Além disso, a norma permite unificar OPAs para cancelamento de registro com OPAs de aquisição de controle, desde que atendidos certos critérios.

Aquisição de controle

Nas OPAs para aquisição de controle, novas regras garantem maior transparência sobre os termos da transação, incluindo divulgação das cláusulas contratuais relacionadas ao preço e condições de pagamento.

6. Prazo de prescrição para reclamação de valores de squeeze-out

Uma inovação importante foi a fixação do prazo de 10 anos para investidores reclamarem valores relacionados ao squeeze-out (compra compulsória de ações remanescentes em circulação quando menos de 5% do capital social está disponível no mercado).

Prazos ajustados

A Resolução CVM 215 introduziu alterações significativas nos prazos para diferentes etapas das OPAs:

– O prazo para realização de leilões foi reduzido de 30 para 20 dias.

– A liquidação das ofertas pode ser estendida até 10 dias úteis após o leilão, desde que justificada no instrumento da OPA.

Esses ajustes visam equilibrar a celeridade com a necessidade de organização e execução eficiente das operações.

Transparência e publicidade

Materiais publicitários

A norma permite a divulgação de materiais publicitários desde o lançamento da OPA, com a condição de que sejam encaminhados à CVM em até um dia útil após sua publicação. Essa medida visa ampliar a transparência, mantendo o controle regulatório.

Sigilo

Pedidos de sigilo sobre informações relacionadas às OPAs devem ser fundamentados pela Lei de Acesso à Informação, incluindo justificativas detalhadas sobre como a divulgação poderia impactar a competitividade.

Impactos no mercado e perspectivas futuras

A Resolução CVM 215 representa um marco importante na regulação das OPAs no Brasil. Suas inovações trazem benefícios claros para o mercado, como:

– Maior previsibilidade jurídica: ao detalhar critérios de dispensa e requisitos para laudos e intermediários.

– Redução de custos: dispensando leilões e laudos em condições apropriadas.

– Eficiência operacional: com registros automáticos e prazos mais curtos.
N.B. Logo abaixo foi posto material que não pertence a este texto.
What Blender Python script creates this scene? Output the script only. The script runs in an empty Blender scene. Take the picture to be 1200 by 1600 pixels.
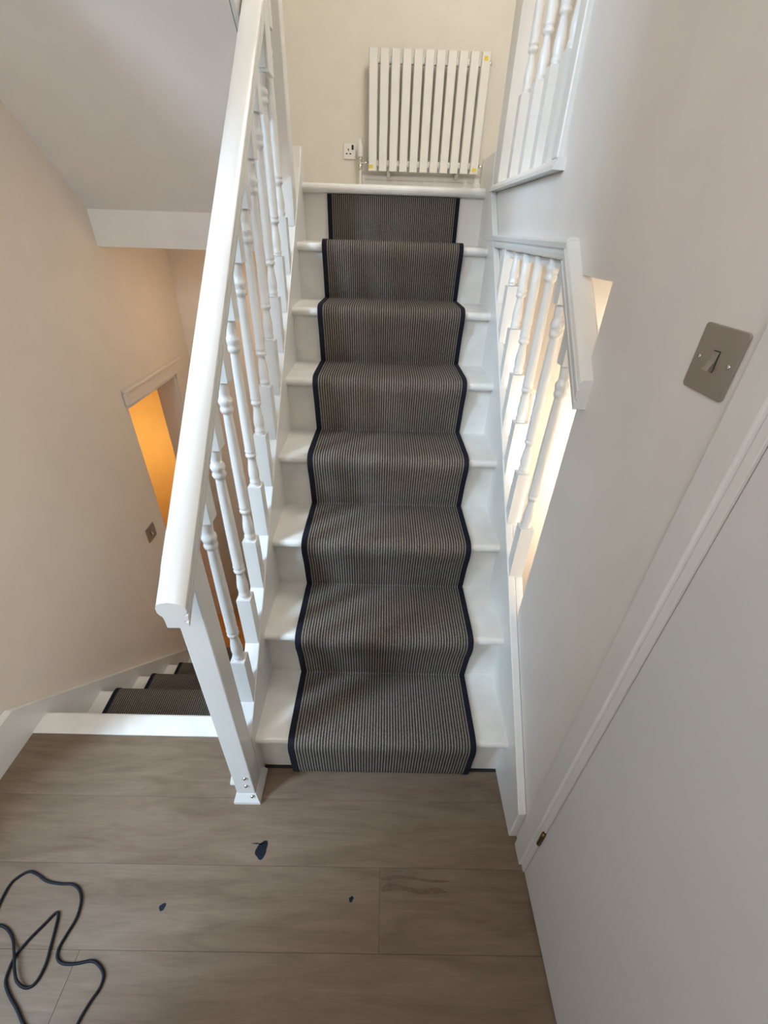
import bpy, math, random
from mathutils import Vector, Matrix
random.seed(4)
scene = bpy.context.scene
COL = scene.collection

# ------------------------------------------------------------------ camera
def look_camera(loc, yaw, pitch, roll, f_px):
    fw = Vector((math.sin(yaw)*math.cos(pitch), math.cos(yaw)*math.cos(pitch), -math.sin(pitch)))
    r = fw.cross(Vector((0, 0, 1))).normalized()
    u = r.cross(fw)
    r2 = math.cos(roll)*r + math.sin(roll)*u
    u2 = -math.sin(roll)*r + math.cos(roll)*u
    cd = bpy.data.cameras.new('camera')
    cd.sensor_fit = 'VERTICAL'; cd.sensor_height = 36.0
    cd.lens = f_px/1600*36.0
    cd.clip_start = 0.02
    c = bpy.data.objects.new('camera', cd)
    m = Matrix((r2, u2, -fw)).transposed().to_4x4()
    m.translation = loc
    c.matrix_world = m
    COL.objects.link(c)
    scene.camera = c
look_camera((-0.0274, -0.7074, 1.529), 0.01324, 0.58639, 0.03303, 668.6)

# ------------------------------------------------------------------ world, daylight and fill lights, exposure
w = bpy.data.worlds.new('world'); scene.world = w; w.use_nodes = True
w.node_tree.nodes['Background'].inputs[0].default_value = (0.72, 0.84, 1.0, 1)
w.node_tree.nodes['Background'].inputs[1].default_value = 0.3
vs = scene.view_settings
vs.view_transform = 'Standard'; vs.look = 'None'; vs.gamma = 1.0; vs.use_curve_mapping = False
vs.exposure = 0.07

def area(name, loc, direction, sx, sy, power, col, spread=180):
    l = bpy.data.lights.new(name, 'AREA'); l.shape = 'RECTANGLE'
    l.size = sx; l.size_y = sy; l.energy = power; l.color = col; l.spread = math.radians(spread)
    o = bpy.data.objects.new(name, l); COL.objects.link(o)
    o.location = loc
    o.rotation_euler = Vector(direction).to_track_quat('-Z', 'Y').to_euler()
    return o
# open sky outside the assumed window in the left wall beside the camera
area('assumed_window_daylight', (-3.55, -2.20, 3.7), (2.3, 1.72, -2.0), 0.7, 3.6, 410, (0.58, 0.79, 1.0))
# added area light behind the camera, filling risers, door and walls
area('rear_fill', (-0.72, -1.97, 2.35), (0.12, 1, -0.16), 1.0, 1.1, 31, (0.95, 0.97, 1.0))
# added warm area light under the ceiling, brightening treads and upper risers
area('stairwell_fill', (0.0, -0.1, 4.27), (0.0, 0.45, -1), 0.6, 1.0, 5, (1.0, 0.92, 0.76))
# added unseen point light above and behind the camera, lifting the left wall
pl = bpy.data.lights.new('landing_fill', 'POINT'); pl.energy = 3; pl.color = (1.0, 0.84, 0.64); pl.shadow_soft_size = 0.14
plo = bpy.data.objects.new('landing_fill', pl); plo.location = (-0.25, -1.1, 2.45); COL.objects.link(plo)
# added unseen area light under the solid ceiling, brightening the well and landing
area('upper_well_fill', (0.73, 1.0, 4.27), (0.0, 0.05, -1), 0.36, 1.6, 48, (1.0, 0.94, 0.85))

# ------------------------------------------------------------------ materials
def nodes(name, rough=0.5, spec=0.4):
    m = bpy.data.materials.new(name); m.use_nodes = True
    nt = m.node_tree; b = nt.nodes['Principled BSDF']
    b.inputs['Roughness'].default_value = rough
    b.inputs['Specular IOR Level'].default_value = spec
    return m, nt, b
def noise(nt, scale, detail=3, vec=None, rough=0.5):
    n = nt.nodes.new('ShaderNodeTexNoise'); n.inputs['Scale'].default_value = scale
    n.inputs['Detail'].default_value = detail; n.inputs['Roughness'].default_value = rough
    if vec: nt.links.new(vec, n.inputs['Vector'])
    return n
def ramp(nt, fac, stops):
    r = nt.nodes.new('ShaderNodeValToRGB')
    el = r.color_ramp.elements
    while len(el) < len(stops): el.new(0.5)
    for e, (p, c) in zip(el, stops): e.position = p; e.color = (*c, 1)
    nt.links.new(fac, r.inputs[0]); return r
def coords(nt, scale=(1, 1, 1)):
    t = nt.nodes.new('ShaderNodeNewGeometry'); mp = nt.nodes.new('ShaderNodeMapping')
    mp.inputs['Scale'].default_value = scale
    nt.links.new(t.outputs['Position'], mp.inputs['Vector'])
    return mp.outputs[0]
def bump(nt, b, height, strength=0.2, dist=0.002):
    n = nt.nodes.new('ShaderNodeBump'); n.inputs['Strength'].default_value = strength
    n.inputs['Distance'].default_value = dist
    nt.links.new(height, n.inputs['Height']); nt.links.new(n.outputs[0], b.inputs['Normal'])
def paint(name, col, rough=0.55, var=0.03, bstr=0.08, spec=0.35, scale=9):
    m, nt, b = nodes(name, rough, spec)
    v = coords(nt)
    n = noise(nt, scale, 4, v)
    lo = tuple(max(0, c*(1-var)) for c in col); hi = tuple(min(1, c*(1+var)) for c in col)
    r = ramp(nt, n.outputs[0], [(0.3, lo), (0.7, hi)])
    nt.links.new(r.outputs[0], b.inputs['Base Color'])
    n2 = noise(nt, 240, 2, v)
    bump(nt, b, n2.outputs[0], bstr, 0.001)
    return m
M = {}
M['wall'] = paint('wall_paint', (0.78, 0.745, 0.705), 0.6, 0.02)
M['wall_l'] = paint('wall_paint_warm', (0.77, 0.69, 0.60), 0.65, 0.02)
M['gloss'] = paint('white_gloss_paint', (0.755, 0.75, 0.725), 0.28, 0.02, 0.05, 0.5)
M['tread'] = paint('worn_white_paint', (0.78, 0.77, 0.73), 0.35, 0.06, 0.1, 0.45, 14)
M['door'] = paint('door_paint', (0.70, 0.70, 0.69), 0.38, 0.015, 0.06, 0.45)
M['cream'] = paint('cream_wall_paint', (0.75, 0.73, 0.655), 0.6, 0.02)
M['radiator'] = paint('radiator_enamel', (0.80, 0.81, 0.77), 0.3, 0.01, 0.0, 0.5)
M['plastic'] = paint('white_plastic', (0.82, 0.82, 0.78), 0.35, 0.01, 0.0)
M['yellow'] = paint('yellow_sticker', (0.80, 0.66, 0.05), 0.5, 0.02, 0.0)
M['dark'] = paint('dark_slot', (0.03, 0.028, 0.03), 0.6, 0.1, 0.0)
M['black'] = paint('gap_shadow_black', (0.02, 0.02, 0.02), 0.8, 0.1, 0.0)
M['cable'] = paint('black_cable_sheath', (0.006, 0.008, 0.014), 0.6, 0.1, 0.0, 0.2)
M['binding'] = paint('navy_black_binding', (0.010, 0.011, 0.020), 0.85, 0.2, 0.4, 0.2, 200)
M['knot'] = paint('filled_knot', (0.008, 0.012, 0.021), 0.6, 0.3, 0.0, 0.15)
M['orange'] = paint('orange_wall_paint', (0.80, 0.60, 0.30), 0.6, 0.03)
def metal(name, col, rough):
    m, nt, b = nodes(name, rough)
    b.inputs['Metallic'].default_value = 1
    n = noise(nt, 60, 3, coords(nt, (1, 1, 12)))
    r = ramp(nt, n.outputs[0], [(0.3, tuple(c*.92 for c in col)), (0.7, col)])
    nt.links.new(r.outputs[0], b.inputs['Base Color'])
    return m
M['steel'] = metal('brushed_steel', (0.47, 0.44, 0.40), 0.42)
M['chrome'] = metal('chrome', (0.75, 0.74, 0.72), 0.15)
M['brass'] = metal('aged_brass', (0.20, 0.13, 0.06), 0.4)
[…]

Ao mesmo tempo, a norma impõe novos desafios, como a necessidade de maior rigor técnico para avaliadores e maior atenção às obrigações de atualização de laudos e garantias financeiras.
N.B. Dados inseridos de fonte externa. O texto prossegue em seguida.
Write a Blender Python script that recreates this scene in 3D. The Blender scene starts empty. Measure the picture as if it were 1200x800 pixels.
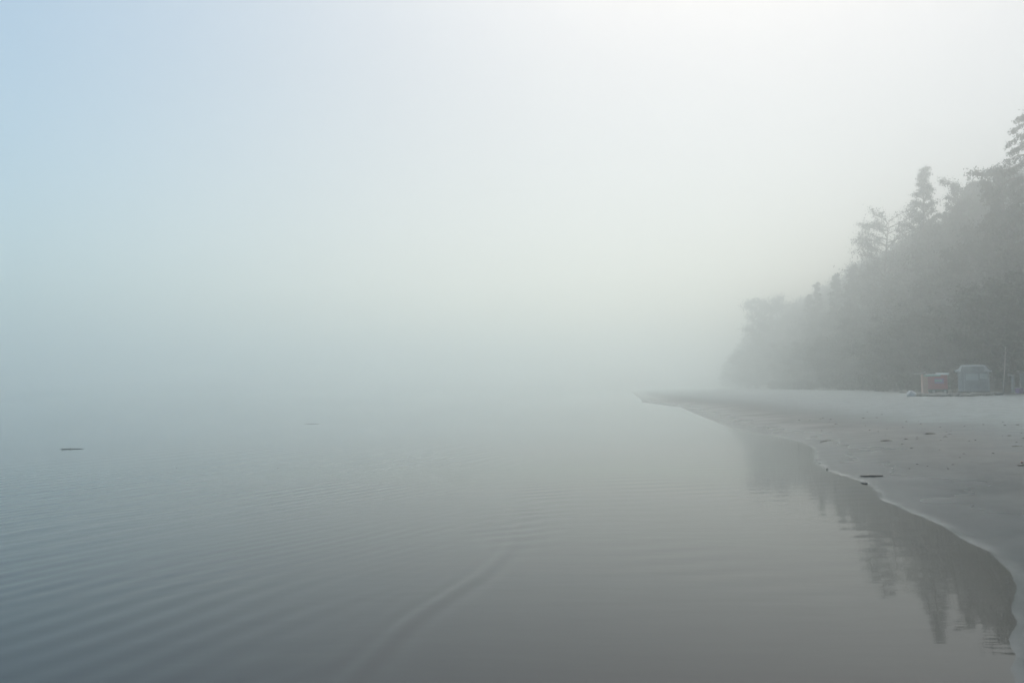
import bpy, math, random
import numpy as np
from mathutils import Vector, Matrix

R = math.radians
random.seed(7)
rng = np.random.default_rng(11)
scene = bpy.context.scene
COL = scene.collection

# ------------------------------------------------------------------ camera, light, exposure
CAM_H, FPX, HOR = 2.0, 920.0, 455.0          # eye height (m), focal length and horizon row in 1200-px photo pixels
cam_d = bpy.data.cameras.new('camera')
cam_d.sensor_width = 36.0
cam_d.lens = FPX / 1200 * 36
cam_d.clip_start, cam_d.clip_end = 0.05, 6000
cam = bpy.data.objects.new('camera', cam_d)
cam.location = (0, 0, CAM_H)
cam.rotation_euler = (R(90) + math.atan((HOR - 400) / FPX), 0, 0)
COL.objects.link(cam)
scene.camera = cam

SUN_AZ, SUN_EL = 20.0, 62.0                  # degrees right of the view axis, above the horizon
world = bpy.data.worlds.new('World')
scene.world = world
world.use_nodes = True
wn = world.node_tree
for n in list(wn.nodes):
    wn.nodes.remove(n)
w_out = wn.nodes.new('ShaderNodeOutputWorld')
w_bg = wn.nodes.new('ShaderNodeBackground')
w_sky = wn.nodes.new('ShaderNodeTexSky')
w_sky.sky_type = 'NISHITA'
w_sky.sun_disc = False
w_sky.sun_elevation = R(SUN_EL)
w_sky.sun_rotation = R(SUN_AZ)
w_sky.altitude = 0
w_sky.air_density = 1.0
w_sky.dust_density = 1.3
w_sky.ozone_density = 0.6
w_bg.inputs['Strength'].default_value = 0.15
# thin overcast in front of the clear sky: warm white on the side of the sun, blue-green away from it
w_tc = wn.nodes.new('ShaderNodeTexCoord')
w_dot = wn.nodes.new('ShaderNodeVectorMath')
w_dot.operation = 'DOT_PRODUCT'
VEIL_AZ = 28.0
w_dot.inputs[1].default_value = (math.sin(R(VEIL_AZ)), math.cos(R(VEIL_AZ)), 0.0)
w_side = wn.nodes.new('ShaderNodeMapRange')
w_side.interpolation_type = 'SMOOTHSTEP'
w_side.inputs['From Min'].default_value = 0.25
w_side.inputs['From Max'].default_value = 0.86
w_tint = wn.nodes.new('ShaderNodeMix')
w_tint.data_type = 'RGBA'
w_tint.inputs[6].default_value = (0.72, 0.83, 0.76, 1)
w_tint.inputs[7].default_value = (1.02, 0.79, 0.58, 1)
w_veil = wn.nodes.new('ShaderNodeMix')
w_veil.data_type = 'RGBA'
w_veil.blend_type = 'MULTIPLY'
w_veil.inputs[0].default_value = 1.0
wn.links.new(w_tc.outputs['Generated'], w_dot.inputs[0])
wn.links.new(w_dot.outputs['Value'], w_side.inputs['Value'])
wn.links.new(w_side.outputs[0], w_tint.inputs[0])
wn.links.new(w_tint.outputs[2], w_veil.inputs[7])
wn.links.new(w_sky.outputs[0], w_veil.inputs[6])
wn.links.new(w_veil.outputs[2], w_bg.inputs['Color'])
wn.links.new(w_bg.outputs[0], w_out.inputs['Surface'])

sun_d = bpy.data.lights.new('sun', 'SUN')
sun_d.energy = 2.9
sun_d.angle = R(40)
sun_d.color = (1.0, 0.93, 0.84)
sun = bpy.data.objects.new('sun', sun_d)
to_sun = Vector((math.sin(R(SUN_AZ)) * math.cos(R(SUN_EL)), math.cos(R(SUN_AZ)) * math.cos(R(SUN_EL)), math.sin(R(SUN_EL))))
sun.rotation_euler = to_sun.to_track_quat('Z', 'Y').to_euler()
sun.location = to_sun * 200
COL.objects.link(sun)

vs = scene.view_settings
vs.view_transform = 'Standard'
vs.look = 'None'
vs.gamma = 1
vs.use_curve_mapping = False
vs.exposure = 0.35
scene.cycles.use_denoising = True
scene.cycles.volume_bounces = 16
scene.cycles.max_bounces = 18
scene.cycles.diffuse_bounces = 2
scene.cycles.glossy_bounces = 3
scene.cycles.caustics_reflective = False

HAZE_TOP = 44.0
HAZE_DENSITY, HAZE_G = 0.0069, 0.84

# ------------------------------------------------------------------ helpers
def mat(name, color, rough=0.8, metal=0.0):
    m = bpy.data.materials.new(name)
    m.use_nodes = True
    b = m.node_tree.nodes['Principled BSDF']
    b.inputs['Base Color'].default_value = (*color, 1)
    b.inputs['Roughness'].default_value = rough
    b.inputs['Metallic'].default_value = metal
    return m

def mottled(name, c1, c2, scale=4.0, rough=0.85, bump=0.0, coord='Object', stretch=(1, 1, 1)):
    m = mat(name, c1, rough)
    nt = m.node_tree
    b = nt.nodes['Principled BSDF']
    tc = nt.nodes.new('ShaderNodeTexCoord')
    mp = nt.nodes.new('ShaderNodeMapping')
    mp.inputs['Scale'].default_value = stretch
    nz = nt.nodes.new('ShaderNodeTexNoise')
    nz.inputs['Scale'].default_value = scale
    nz.inputs['Detail'].default_value = 5
    rp = nt.nodes.new('ShaderNodeValToRGB')
    rp.color_ramp.elements[0].position = 0.35
    rp.color_ramp.elements[1].position = 0.68
    rp.color_ramp.elements[0].color = (*c1, 1)
    rp.color_ramp.elements[1].color = (*c2, 1)
    nt.links.new(tc.outputs[coord], mp.inputs[0])
    nt.links.new(mp.outputs[0], nz.inputs['Vector'])
    nt.links.new(nz.outputs['Fac'], rp.inputs[0])
    nt.links.new(rp.outputs[0], b.inputs['Base Color'])
    if bump:
        bp = nt.nodes.new('ShaderNodeBump')
        bp.inputs['Strength'].default_value = bump
        bp.inputs['Distance'].default_value = 0.03
        nt.links.new(nz.outputs['Fac'], bp.inputs['Height'])
        nt.links.new(bp.outputs[0], b.inputs['Normal'])
    return m

def mesh_obj(name, V, F, material=None, parent=None, smooth=False, loc=None):
    me = bpy.data.meshes.new(name)
    V = np.asarray(V, dtype=np.float32)
    if isinstance(F, np.ndarray):
        nf, k = F.shape
        me.vertices.add(len(V))
        me.vertices.foreach_set('co', V.ravel())
        me.loops.add(nf * k)
        me.loops.foreach_set('vertex_index', F.astype(np.int32).ravel())
        me.polygons.add(nf)
        me.polygons.foreach_set('loop_start', np.arange(0, nf * k, k, dtype=np.int32))
        me.update(calc_edges=True)
    else:
        me.from_pydata(V.tolist(), [], F)
    if smooth:
        me.polygons.foreach_set('use_smooth', np.ones(len(me.polygons), dtype=bool))
    me.validate()
    me.update()
    if material:
        me.materials.append(material)
    o = bpy.data.objects.new(name, me)
    COL.objects.link(o)
    if parent:
        o.parent = parent
    if loc is not None:
        o.location = loc
    return o

def tag(o, label=None, cat=None, group=None, kind=None):
    if label: o['label'] = label
    if cat: o['category'] = cat
    if group: o['group'] = group
    if kind: o['kind'] = kind
    return o

def empty(name, loc, rz=0.0):
    o = bpy.data.objects.new(name, None)
    o.empty_display_size = 0.3
    o.location = loc
    o.rotation_euler = (0, 0, rz)
    COL.objects.link(o)
    return o

def children(o):
    return [c for c in bpy.data.objects if c.parent == o]

class MB:
    """collects shapes into one mesh"""
    def __init__(self):
        self.v, self.f = [], []
    def add(self, V, F):
        k = len(self.v)
        self.v += [tuple(p) for p in V]
        self.f += [tuple(i + k for i in f) for f in F]
        return self
    def box(self, c, s, rot=None, bevel=0.0):
        x, y, z = s[0] / 2, s[1] / 2, s[2] / 2
        if bevel <= 0:
            P = [Vector((a * x, b * y, d * z)) for d in (-1, 1) for b in (-1, 1) for a in (-1, 1)]
            F = [(0, 2, 3, 1), (4, 5, 7, 6), (0, 1, 5, 4), (2, 6, 7, 3), (0, 4, 6, 2), (1, 3, 7, 5)]
        else:
            # chamfered upright edges
            e = bevel
            ring = [(-x + e, -y), (x - e, -y), (x, -y + e), (x, y - e), (x - e, y), (-x + e, y), (-x, y - e), (-x, -y + e)]
            P = [Vector((a, b, -z)) for a, b in ring] + [Vector((a, b, z)) for a, b in ring]
            F = [tuple(reversed(range(8))), tuple(range(8, 16))] + [(i, (i + 1) % 8, 8 + (i + 1) % 8, 8 + i) for i in range(8)]
        if rot is not None:
            P = [rot @ p for p in P]
        return self.add([p + Vector(c) for p in P], F)
    def tube(self, pts, rads, n=7, cap=True):
        pts = [Vector(p) for p in pts]
        rings = []
        for i, p in enumerate(pts):
            d = (pts[min(i + 1, len(pts) - 1)] - pts[max(i - 1, 0)]).normalized()
            u = d.orthogonal().normalized() if i == 0 else (u - d * u.dot(d)).normalized()
            w = d.cross(u)
            rings.append([p + (u * math.cos(2 * math.pi * k / n) + w * math.sin(2 * math.pi * k / n)) * rads[i] for k in range(n)])
        V = [q for r in rings for q in r]
        F = [(i * n + k, i * n + (k + 1) % n, (i + 1) * n + (k + 1) % n, (i + 1) * n + k) for i in range(len(pts) - 1) for k in range(n)]
        if cap:
            F += [tuple(reversed(range(n))), tuple(range((len(pts) - 1) * n, len(pts) * n))]
        return self.add(V, F)
    def build(self, name, material, parent=None, smooth=False, loc=None):
        return mesh_obj(name, self.v, self.f, material, parent, smooth, loc)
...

A expectativa é que essas mudanças fortaleçam a confiança dos investidores no mercado brasileiro, incentivando novos negócios e transações mais dinâmicas e transparentes.

Com essa ampla reforma, a CVM reafirma seu compromisso com a modernização regulatória, buscando equilibrar eficiência operacional, proteção ao investidor e desenvolvimento do mercado de capitais. A Resolução CVM 215 já é considerada um passo significativo nessa trajetória de evolução.